Problem to solve: Return, word for word, every line that follows.

Supplied information:
========
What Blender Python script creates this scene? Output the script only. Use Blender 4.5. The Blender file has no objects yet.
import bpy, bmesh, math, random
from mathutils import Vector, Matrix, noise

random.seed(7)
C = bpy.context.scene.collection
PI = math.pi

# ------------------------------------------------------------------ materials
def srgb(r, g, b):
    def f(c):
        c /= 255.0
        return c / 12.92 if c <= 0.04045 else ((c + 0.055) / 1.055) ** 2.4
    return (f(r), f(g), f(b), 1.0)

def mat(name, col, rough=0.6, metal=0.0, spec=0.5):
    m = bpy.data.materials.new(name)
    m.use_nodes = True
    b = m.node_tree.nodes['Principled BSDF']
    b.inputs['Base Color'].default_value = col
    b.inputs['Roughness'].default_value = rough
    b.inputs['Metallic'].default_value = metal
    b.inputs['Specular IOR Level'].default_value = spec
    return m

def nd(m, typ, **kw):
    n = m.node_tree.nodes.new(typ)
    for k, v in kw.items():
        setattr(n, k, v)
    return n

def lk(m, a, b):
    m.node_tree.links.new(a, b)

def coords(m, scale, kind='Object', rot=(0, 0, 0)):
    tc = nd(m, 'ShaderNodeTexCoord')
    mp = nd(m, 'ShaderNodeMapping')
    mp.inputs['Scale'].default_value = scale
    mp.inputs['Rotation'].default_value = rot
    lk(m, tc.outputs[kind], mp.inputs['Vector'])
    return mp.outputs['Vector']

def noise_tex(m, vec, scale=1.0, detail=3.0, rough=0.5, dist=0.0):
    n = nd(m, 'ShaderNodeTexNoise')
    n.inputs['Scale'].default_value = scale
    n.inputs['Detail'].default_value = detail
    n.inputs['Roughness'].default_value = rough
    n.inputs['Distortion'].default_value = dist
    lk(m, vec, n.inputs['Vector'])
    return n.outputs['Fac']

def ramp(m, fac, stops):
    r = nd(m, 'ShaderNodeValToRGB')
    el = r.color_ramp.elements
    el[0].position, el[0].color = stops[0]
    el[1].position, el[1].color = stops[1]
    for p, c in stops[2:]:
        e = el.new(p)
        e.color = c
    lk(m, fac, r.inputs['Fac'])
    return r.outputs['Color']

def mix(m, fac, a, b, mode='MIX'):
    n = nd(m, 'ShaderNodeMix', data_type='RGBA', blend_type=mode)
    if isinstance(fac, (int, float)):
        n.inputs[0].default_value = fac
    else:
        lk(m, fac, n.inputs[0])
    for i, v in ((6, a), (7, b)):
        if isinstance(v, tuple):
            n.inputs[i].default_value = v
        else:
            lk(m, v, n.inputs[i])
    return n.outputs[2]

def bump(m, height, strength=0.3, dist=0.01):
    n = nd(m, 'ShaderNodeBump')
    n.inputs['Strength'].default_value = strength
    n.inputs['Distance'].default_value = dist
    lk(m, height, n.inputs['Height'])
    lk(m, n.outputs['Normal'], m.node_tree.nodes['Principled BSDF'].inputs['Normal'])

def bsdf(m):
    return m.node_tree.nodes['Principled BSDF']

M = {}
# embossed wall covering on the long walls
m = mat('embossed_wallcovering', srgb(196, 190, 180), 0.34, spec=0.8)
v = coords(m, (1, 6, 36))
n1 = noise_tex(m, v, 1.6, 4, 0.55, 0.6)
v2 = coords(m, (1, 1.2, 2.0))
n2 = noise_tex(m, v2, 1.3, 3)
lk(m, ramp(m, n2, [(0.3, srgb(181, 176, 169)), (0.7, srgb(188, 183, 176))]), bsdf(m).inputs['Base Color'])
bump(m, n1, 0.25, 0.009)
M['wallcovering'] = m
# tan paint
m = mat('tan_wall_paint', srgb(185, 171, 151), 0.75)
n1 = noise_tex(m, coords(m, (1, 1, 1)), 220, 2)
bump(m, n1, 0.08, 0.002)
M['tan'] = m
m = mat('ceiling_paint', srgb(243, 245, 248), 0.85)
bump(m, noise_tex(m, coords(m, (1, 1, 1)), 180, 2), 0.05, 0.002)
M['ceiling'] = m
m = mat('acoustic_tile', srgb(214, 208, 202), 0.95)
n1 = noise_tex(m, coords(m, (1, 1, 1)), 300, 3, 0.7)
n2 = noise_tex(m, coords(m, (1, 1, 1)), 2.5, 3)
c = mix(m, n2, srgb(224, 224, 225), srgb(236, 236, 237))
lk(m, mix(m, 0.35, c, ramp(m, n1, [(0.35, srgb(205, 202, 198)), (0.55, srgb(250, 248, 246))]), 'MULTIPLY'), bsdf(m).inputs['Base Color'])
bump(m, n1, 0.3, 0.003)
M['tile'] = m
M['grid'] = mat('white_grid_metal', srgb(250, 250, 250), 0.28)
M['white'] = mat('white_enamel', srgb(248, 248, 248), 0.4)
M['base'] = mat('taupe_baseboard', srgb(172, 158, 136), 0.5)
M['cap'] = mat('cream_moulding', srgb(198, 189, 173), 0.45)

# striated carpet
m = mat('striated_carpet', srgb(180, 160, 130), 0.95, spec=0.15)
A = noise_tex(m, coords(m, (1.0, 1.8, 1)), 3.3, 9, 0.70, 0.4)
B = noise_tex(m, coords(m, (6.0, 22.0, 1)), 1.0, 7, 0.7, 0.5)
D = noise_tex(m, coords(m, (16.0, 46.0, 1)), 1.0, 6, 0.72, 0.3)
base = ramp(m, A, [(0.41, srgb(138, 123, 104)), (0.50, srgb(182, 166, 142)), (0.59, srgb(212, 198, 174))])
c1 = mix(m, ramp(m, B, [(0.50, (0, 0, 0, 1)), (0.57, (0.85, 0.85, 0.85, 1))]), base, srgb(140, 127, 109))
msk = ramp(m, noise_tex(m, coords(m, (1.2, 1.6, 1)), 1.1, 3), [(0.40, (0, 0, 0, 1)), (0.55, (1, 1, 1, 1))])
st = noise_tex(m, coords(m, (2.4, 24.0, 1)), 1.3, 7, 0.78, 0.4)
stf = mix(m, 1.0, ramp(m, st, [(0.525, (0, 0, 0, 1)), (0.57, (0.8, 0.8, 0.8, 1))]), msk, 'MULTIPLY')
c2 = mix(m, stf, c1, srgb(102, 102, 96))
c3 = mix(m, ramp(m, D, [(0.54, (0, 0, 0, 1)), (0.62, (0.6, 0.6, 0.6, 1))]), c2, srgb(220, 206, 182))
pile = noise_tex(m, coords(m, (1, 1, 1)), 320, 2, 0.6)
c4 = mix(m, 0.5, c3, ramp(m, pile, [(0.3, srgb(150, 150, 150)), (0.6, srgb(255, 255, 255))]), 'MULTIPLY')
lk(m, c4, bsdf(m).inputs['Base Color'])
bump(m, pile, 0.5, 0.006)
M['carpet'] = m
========
Exercise response:
What Blender Python script creates this scene? Output the script only. Use Blender 4.5. The Blender file has no objects yet.
import bpy, bmesh, math, random
from mathutils import Vector, Matrix, noise

random.seed(7)
C = bpy.context.scene.collection
PI = math.pi

# ------------------------------------------------------------------ materials
def srgb(r, g, b):
    def f(c):
        c /= 255.0
        return c / 12.92 if c <= 0.04045 else ((c + 0.055) / 1.055) ** 2.4
    return (f(r), f(g), f(b), 1.0)

def mat(name, col, rough=0.6, metal=0.0, spec=0.5):
    m = bpy.data.materials.new(name)
    m.use_nodes = True
    b = m.node_tree.nodes['Principled BSDF']
    b.inputs['Base Color'].default_value = col
    b.inputs['Roughness'].default_value = rough
    b.inputs['Metallic'].default_value = metal
    b.inputs['Specular IOR Level'].default_value = spec
    return m

def nd(m, typ, **kw):
    n = m.node_tree.nodes.new(typ)
    for k, v in kw.items():
        setattr(n, k, v)
    return n

def lk(m, a, b):
    m.node_tree.links.new(a, b)

def coords(m, scale, kind='Object', rot=(0, 0, 0)):
    tc = nd(m, 'ShaderNodeTexCoord')
    mp = nd(m, 'ShaderNodeMapping')
    mp.inputs['Scale'].default_value = scale
    mp.inputs['Rotation'].default_value = rot
    lk(m, tc.outputs[kind], mp.inputs['Vector'])
    return mp.outputs['Vector']

def noise_tex(m, vec, scale=1.0, detail=3.0, rough=0.5, dist=0.0):
    n = nd(m, 'ShaderNodeTexNoise')
    n.inputs['Scale'].default_value = scale
    n.inputs['Detail'].default_value = detail
    n.inputs['Roughness'].default_value = rough
    n.inputs['Distortion'].default_value = dist
    lk(m, vec, n.inputs['Vector'])
    return n.outputs['Fac']

def ramp(m, fac, stops):
    r = nd(m, 'ShaderNodeValToRGB')
    el = r.color_ramp.elements
    el[0].position, el[0].color = stops[0]
    el[1].position, el[1].color = stops[1]
    for p, c in stops[2:]:
        e = el.new(p)
        e.color = c
    lk(m, fac, r.inputs['Fac'])
    return r.outputs['Color']

def mix(m, fac, a, b, mode='MIX'):
    n = nd(m, 'ShaderNodeMix', data_type='RGBA', blend_type=mode)
    if isinstance(fac, (int, float)):
        n.inputs[0].default_value = fac
    else:
        lk(m, fac, n.inputs[0])
    for i, v in ((6, a), (7, b)):
        if isinstance(v, tuple):
            n.inputs[i].default_value = v
        else:
            lk(m, v, n.inputs[i])
    return n.outputs[2]

def bump(m, height, strength=0.3, dist=0.01):
    n = nd(m, 'ShaderNodeBump')
    n.inputs['Strength'].default_value = strength
    n.inputs['Distance'].default_value = dist
    lk(m, height, n.inputs['Height'])
    lk(m, n.outputs['Normal'], m.node_tree.nodes['Principled BSDF'].inputs['Normal'])

def bsdf(m):
    return m.node_tree.nodes['Principled BSDF']

M = {}
# embossed wall covering on the long walls
m = mat('embossed_wallcovering', srgb(196, 190, 180), 0.34, spec=0.8)
v = coords(m, (1, 6, 36))
n1 = noise_tex(m, v, 1.6, 4, 0.55, 0.6)
v2 = coords(m, (1, 1.2, 2.0))
n2 = noise_tex(m, v2, 1.3, 3)
lk(m, ramp(m, n2, [(0.3, srgb(181, 176, 169)), (0.7, srgb(188, 183, 176))]), bsdf(m).inputs['Base Color'])
bump(m, n1, 0.25, 0.009)
M['wallcovering'] = m
# tan paint
m = mat('tan_wall_paint', srgb(185, 171, 151), 0.75)
n1 = noise_tex(m, coords(m, (1, 1, 1)), 220, 2)
bump(m, n1, 0.08, 0.002)
M['tan'] = m
m = mat('ceiling_paint', srgb(243, 245, 248), 0.85)
bump(m, noise_tex(m, coords(m, (1, 1, 1)), 180, 2), 0.05, 0.002)
M['ceiling'] = m
m = mat('acoustic_tile', srgb(214, 208, 202), 0.95)
n1 = noise_tex(m, coords(m, (1, 1, 1)), 300, 3, 0.7)
n2 = noise_tex(m, coords(m, (1, 1, 1)), 2.5, 3)
c = mix(m, n2, srgb(224, 224, 225), srgb(236, 236, 237))
lk(m, mix(m, 0.35, c, ramp(m, n1, [(0.35, srgb(205, 202, 198)), (0.55, srgb(250, 248, 246))]), 'MULTIPLY'), bsdf(m).inputs['Base Color'])
bump(m, n1, 0.3, 0.003)
M['tile'] = m
M['grid'] = mat('white_grid_metal', srgb(250, 250, 250), 0.28)
M['white'] = mat('white_enamel', srgb(248, 248, 248), 0.4)
M['base'] = mat('taupe_baseboard', srgb(172, 158, 136), 0.5)
M['cap'] = mat('cream_moulding', srgb(198, 189, 173), 0.45)

# striated carpet
m = mat('striated_carpet', srgb(180, 160, 130), 0.95, spec=0.15)
A = noise_tex(m, coords(m, (1.0, 1.8, 1)), 3.3, 9, 0.70, 0.4)
B = noise_tex(m, coords(m, (6.0, 22.0, 1)), 1.0, 7, 0.7, 0.5)
D = noise_tex(m, coords(m, (16.0, 46.0, 1)), 1.0, 6, 0.72, 0.3)
base = ramp(m, A, [(0.41, srgb(138, 123, 104)), (0.50, srgb(182, 166, 142)), (0.59, srgb(212, 198, 174))])
c1 = mix(m, ramp(m, B, [(0.50, (0, 0, 0, 1)), (0.57, (0.85, 0.85, 0.85, 1))]), base, srgb(140, 127, 109))
msk = ramp(m, noise_tex(m, coords(m, (1.2, 1.6, 1)), 1.1, 3), [(0.40, (0, 0, 0, 1)), (0.55, (1, 1, 1, 1))])
st = noise_tex(m, coords(m, (2.4, 24.0, 1)), 1.3, 7, 0.78, 0.4)
stf = mix(m, 1.0, ramp(m, st, [(0.525, (0, 0, 0, 1)), (0.57, (0.8, 0.8, 0.8, 1))]), msk, 'MULTIPLY')
c2 = mix(m, stf, c1, srgb(102, 102, 96))
c3 = mix(m, ramp(m, D, [(0.54, (0, 0, 0, 1)), (0.62, (0.6, 0.6, 0.6, 1))]), c2, srgb(220, 206, 182))
pile = noise_tex(m, coords(m, (1, 1, 1)), 320, 2, 0.6)
c4 = mix(m, 0.5, c3, ramp(m, pile, [(0.3, srgb(150, 150, 150)), (0.6, srgb(255, 255, 255))]), 'MULTIPLY')
lk(m, c4, bsdf(m).inputs['Base Color'])
bump(m, pile, 0.5, 0.006)
M['carpet'] = m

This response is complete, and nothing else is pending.